Users can create groups, propose weekly challenges through a voting system, complete challenges together, and discover new groups based on location and shared interests.
Before writing code, I created a Figma prototype to establish the visual language and user flows. This served as the foundation for our UI, which we then refined collaboratively with the team.

Users can submit options for the group's weekly challenge. Votes are tallied in real time, and the top-voted option automatically becomes the active challenge every 7 days. Built with a Java Servlet backend, Datastore persistence, and a JavaScript frontend with live updates.
A user search bar with autocomplete, autocorrect, and whitespace normalization — built from scratch using a trie data structure. Handles partial matches, typos, and messy input gracefully. Searches scale across the full user database efficiently.
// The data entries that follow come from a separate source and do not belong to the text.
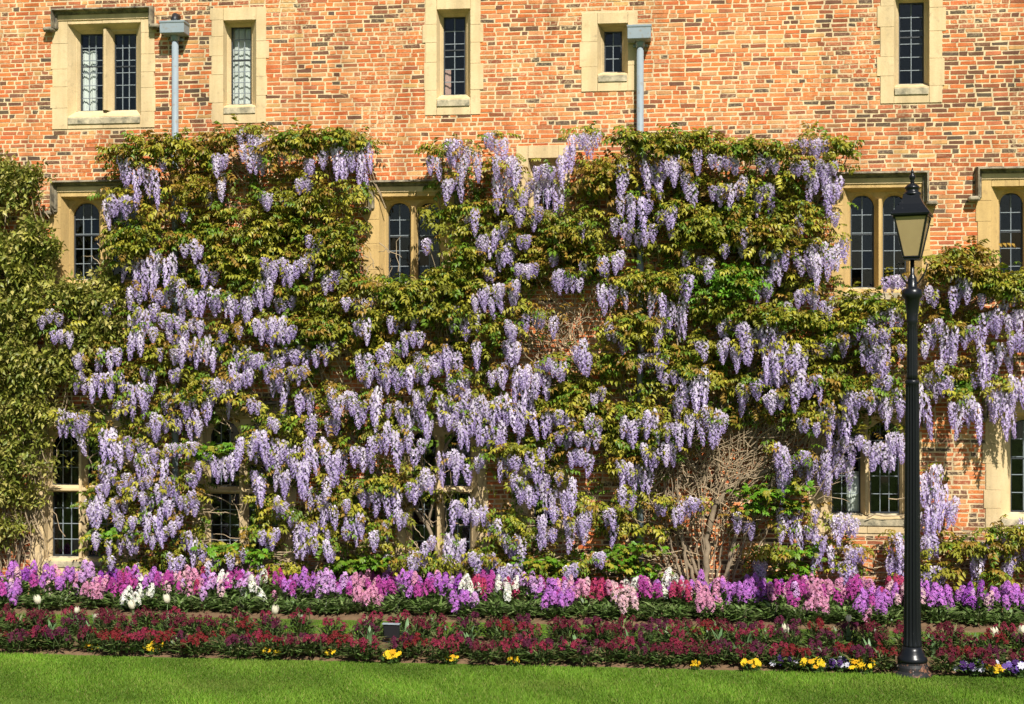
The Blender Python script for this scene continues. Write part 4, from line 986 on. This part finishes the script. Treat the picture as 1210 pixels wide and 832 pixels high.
def spike_mesh(name, col, n, hgt, rad, fs, seed, cone=True, dark=0.0):
    r = np.random.default_rng(seed)
    t = np.sort(r.uniform(0, 1, n)); ang = np.arange(n) * 2.4 + r.normal(0, .4, n)
    pr = np.interp(t, [0, .3, .8, 1], [.85, 1, .7, .25]) if cone else np.sqrt(np.clip(1 - t ** 2, .03, 1))
    P = np.stack([rad * pr * np.cos(ang), rad * pr * np.sin(ang), t * hgt], -1)
    D = np.stack([np.cos(ang), np.sin(ang), .25 + (t * 1.1 if not cone else t * .5)], -1)
    Mx = frames(D, np.tile((0, 0, 1.0), (n, 1)) + r.normal(0, .4, (n, 3))) * (fs * r.uniform(.7, 1.15, n))[:, None, None]
    C = np.array(col) * r.uniform(.72, 1.2, (n, 1)) * (1 + r.normal(0, .05, (n, 3)))
    a = Acc(); a.inst(FT[0], FT[1], Mx, P, np.clip(C, .004, .92))
    a.tube([(0, 0, -.10), (.004, 0, hgt * .5), (0, 0, hgt)], [.006, .005, .002], 4, (.06, .09, .03), cap=False)
    return a.mesh(name, M['petal'])
BLADE = np.array([(-.5, 0, 0), (.5, 0, 0), (-.62, .45, .10), (.62, .45, .10), (0, 1, -.12)])
BLADE_F = [np.array([(0, 1, 3, 2)]), np.array([(2, 3, 4)])]
def blades(a, P, D, ln, wd, C):
    n = len(P); up = np.tile((0, 0, 1.0), (n, 1)) + rng.normal(0, .25, (n, 3))
    Mx = frames(D, up); Mx = Mx * np.stack([wd, ln, ln], -1)[:, None, :]
    tv = BLADE
    V = np.einsum('kij,nj->kni', Mx, tv) + P[:, None]
    off = (np.arange(n) * 5)[:, None]
    a.add(V.reshape(-1, 3), [np.array([[0, 1, 3, 2]]) + off, np.array([[2, 3, 4]]) + off], np.repeat(C, 5, axis=0))
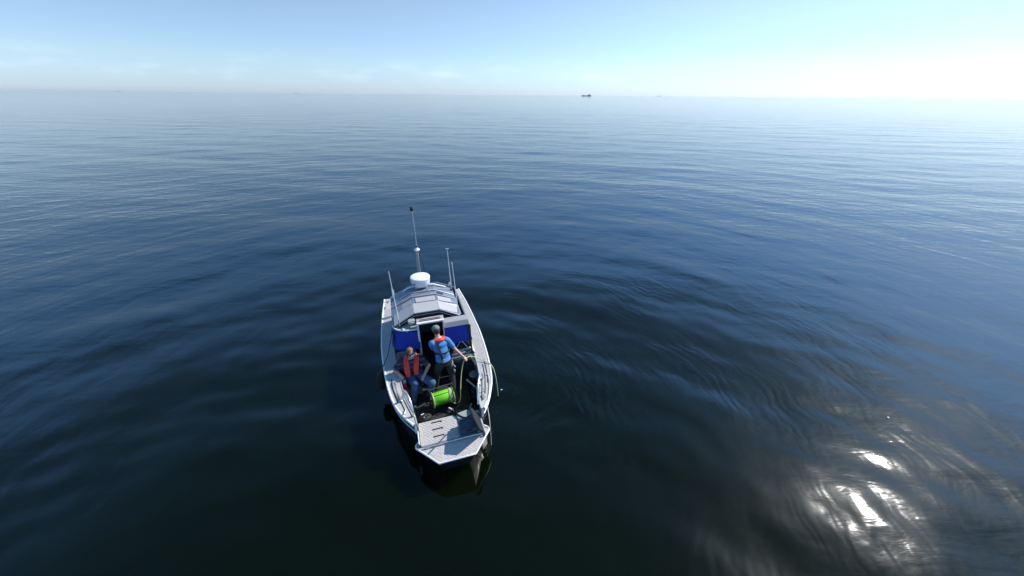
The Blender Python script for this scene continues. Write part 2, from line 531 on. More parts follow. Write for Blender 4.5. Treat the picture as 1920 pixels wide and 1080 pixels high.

When searching for users to invite to a group, results are ranked by degree of social connection: direct group members appear first, followed by friends-of-friends, then others. Implemented using a BFS traversal over the social graph.
Our full design document covers system architecture, API design, data modeling, and feature specifications.
📄 View Design Document (PDF)Groupple was an ambitious pivot — we moved beyond the original feature scope to implement genuinely complex algorithmic features: predictive search with a trie, social graph ranking with BFS, and TF-IDF topic tagging. While not every Figma feature made it into the final product, the implemented features pushed meaningful applications of data structures and algorithms that would hold up in production.
This internship was my introduction to full-stack development at scale and shaped how I think about building systems that need to handle real user data gracefully.